First, a revealing anecdote from the book:
While leading the hunt for weapons of mass destruction in Iraq in the summer of 2003, David Kay received a phone call from "Scooter" Libby, Dick Cheney's chief of staff, who wanted a particular place searched: "The vice president wants to know if you've looked at this area. We have indications -- and here are the geocoordinates -- that something's buried there." Kay and his experts located the area on the map. It was in the middle of Lebanon.


Ahhhhh, so sad. I say that now, but now watch Cheney go on TV tomorrow and say Saddam moved his weapons to Lebanon before the war started and that they are still there.

"State of Denial" will take a toll on government collegiality and the candor of its deliberations. It is based on astonishing indiscretions -- current and past officials making private memos and conversations public for motives that cannot be pure.


I'm pretty sure that colegiality and candor are already in the toilet. And for the record, I think that shedding light on incompetance (to put it nicely) and slavish devotion to terribly misguided ideas (to put it not so nicely) is a pure motive.

The book does not demonstrate that the president is in a state of denial.
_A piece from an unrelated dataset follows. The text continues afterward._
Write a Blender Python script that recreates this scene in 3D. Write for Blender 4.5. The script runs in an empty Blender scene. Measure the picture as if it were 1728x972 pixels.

His almost exclusive and increasingly grating reliance on the rhetoric of unwavering resolve may be mistaken. It certainly has undermined his reputation as a realist. But he believes a president must be "the calcium in the backbone" of the nation, so the resolute face that he thinks he must show the nation does not preclude private anguish.


Bush was a realist? When was that? It's ironic that he feels that he is the calcium in the nation's backbone. Calcium's atomic number is 20, which is also Mr. Bush's IQ. Ha! Just kidding! Bush isn't stupid. He just lacks perspective. As in the perspective that he doesn't have enough perspective to effectively analyze and make good decisions in dealing with the chaos of the planet.

"Where's the leader?" Bush, according to Woodward, has exclaimed in dismay about the Iraqi government's dithering. "Where's George Washington? Where's Thomas Jefferson? Where's John Adams, for crying out loud?"


They are hiding from the sectarian death squads that are roaming the streets of Baghdad. Or perhaps, Operating this through the prism of an inappoproriate analogy of a completely different war from 230 years ago has prevented these leaders from emerging.